Keselowski, a constant texter and tweeter, keeps the 75-year-old Penske busy on his phone. Texting. Texting. Texting. Constantly engaging with the race team.

“To win a championship for Roger would certainly be a huge accomplishment considering everything he’s been through in American motorsports and beyond,” Keselowski said. “You look at his legacy in the sport and you can’t help but feel that he’s been a little bit slighted on the NASCAR side. We’d like to get that job done, and I think we have the opportunity to do it.”

Those who have been with Penske from the beginning see similarities in the relationship between owner and driver to the one Penske had with Rick Mears, the four-time Indianapolis 500 winner and current Penske driver coach and consultant.

Roger was so impressed with Rick as a person starting from the very beginning, they just clicked,” said Dan Luginbuhl, Penske’s vice president, emeritus. “You need people that are dedicated, that are 110 percent all-in. Rick Mears was one of those people, and I suspect Brad Keselowski is one of those people.”

Penske is one of those people. His motto for all of his companies is “effort equals results,” and it’s not lip service, either. The race track is his weekend golf game, and figuring out how to get to Victory Lane is his recreation.

“Nobody is working harder throughout the company than my father and people see that,” son Greg Penske said. “I think the culture he has set of doing things only one way, and that’s the right way, that’s how we operate our businesses. People see that and they understand when they wear our logo and wear the Penske brand, it means quality and it means performance. He’s built that, and when people see him work hard, it makes you want to work hard.

“That’s been instilled in all of his children and all of his employees: You work hard to get ahead. That’s the message he teaches.”

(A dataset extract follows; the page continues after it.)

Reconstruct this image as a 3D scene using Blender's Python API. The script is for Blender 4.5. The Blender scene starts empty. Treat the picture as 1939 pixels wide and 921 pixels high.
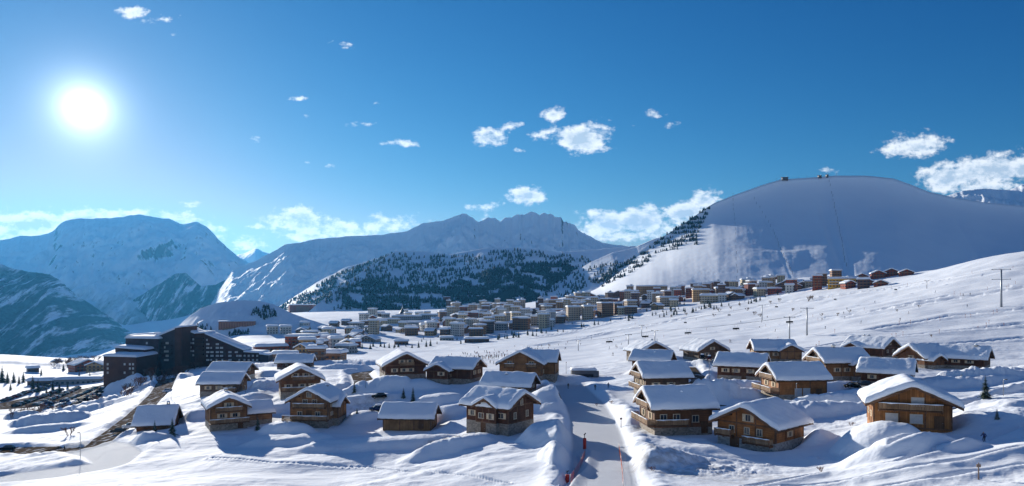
import bpy, bmesh, math, random
import numpy as np
from mathutils import Vector, Matrix, Euler

random.seed(7)
RNG = np.random.RandomState(11)
scene = bpy.context.scene
COL = scene.collection
R = math.radians
F = 1385.0                      # focal length in pixels of the 1939 px wide photograph
CX, CY, HY = 969.5, 460.5, 560.0
SUN_AZ = math.atan((160 - CX) / F)                    # left of the view
SUN_EL = math.atan((HY - 205) / F * math.cos(SUN_AZ))
SUN = Vector((math.sin(SUN_AZ) * math.cos(SUN_EL), math.cos(SUN_AZ) * math.cos(SUN_EL), math.sin(SUN_EL)))

# ------------------------------------------------------------------ small helpers
def tag(o, label=None, cat=None, group=None, kind=None):
    if label: o['label'] = label
    if cat: o['category'] = cat
    if group: o['group'] = group
    if kind: o['kind'] = kind
    return o

def link(o, parent=None):
    COL.objects.link(o)
    if parent is not None: o.parent = parent
    return o

def empty(name, loc=(0, 0, 0), rz=0.0):
    o = bpy.data.objects.new(name, None)
    o.empty_display_size = 0.5
    o.location = loc
    o.rotation_euler = (0, 0, rz)
    return link(o)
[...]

Now all the hard work, all the effort put into 1,396 entries dating to 1972, will be rewarded Sunday barring some bizarre setback. It can happen, though, and it did two months ago to Power at Fontana. But should the “Blue Deuce” team follow the Penske plan and fill that void on the impressive Penske resume, the team owner won’t want his employees thinking it’s about him.

“Sure, it will be wonderful for him, but it will be more of a statement about the building of an organization,” Czarnecki said. “Roger gets as much enjoyment out of seeing the people who contributed enjoy the fruits of what they’ve done. It’s not about him. His success is built on his humanity. Roger doesn’t hold himself up over anyone else in the organization.”

“He respects people, whether it’s the guy sweeping the floor or the bank president. He’s able to extract performance from people that way.”